Когда же все пошло не так? Ни в какое иное время не существовало такого количества дирижерских курсов, телевизионных конкурсов и мастер-классов, в которых учащийся этих курсов мог бы блеснуть. Американские оркестры создают программы обучения молодых дирижеров, чуть ли не пришивая ассистентов к фрачным фалдам своих блестящих маэстро, в надежде воспитать им преемников. На летних курсах Тэнглвуда и Саппоро подающие надежды молодые люди так и кишат, а между тем Леонарду Бернстайну пришлось обшарить весь земной шар в поисках вундеркинда, которого он мог бы подобно новому Кусевицкому взрастить, но вундеркинд так и не обнаружился. Пианистов в их юном блеске хоть пруд пруди, из Джульярдской школы что ни год выходит скрипач, способный играть «Каприсы» Паганини быстрее, чем сам Хейфец. Звездных виолончелистов больше, чем концертов, написанных для их инструмента, качество игры духовиков устремляется вверх скачками. А дирижеров все нет и нет.

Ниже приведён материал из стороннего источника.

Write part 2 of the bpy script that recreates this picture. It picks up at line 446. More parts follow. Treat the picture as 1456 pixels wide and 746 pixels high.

Очевидную или единственную причину этой неожиданной недостачи указать невозможно, дело тут в сочетании обстоятельств, общественных и артистических. Все великие дирижеры, без исключения, проходили через оперную систему, репетируя с певцами и хорами, учась выдерживать музыкальную линию и постепенно накапливая репертуар, пока в какую-то из ночей им не предоставлялся великий шанс. Опера это самая неустойчивая разновидность музыкального исполнительства. Там может случиться все что угодно, да обычно и случается, — если не с солистами, так с хором либо оркестром, с падающими декорациями и шумной публикой. Каждодневно проходя через эти кризисы еще в незрелые годы, дирижер научается чуять непредвиденное почти инстинктивно и направлять все свое внимание на разработку музыкальной интерпретации. В наше время, чтобы попасть в одно из этих величавых учреждений, нужно получить трехступенчатое образование, так что приступить даже к работе педагога-репетитора человеку удается лишь на третьем десятке лет. Ко времени же, когда он попадает на подиум, если вообще попадает, рефлексы его притупляются возрастом, а память тускнеет. И все его внимание направляется на то, чтобы добраться до конца оперы, — о том, чтобы оставить на ней отпечаток свой личности он уже и не помышляет.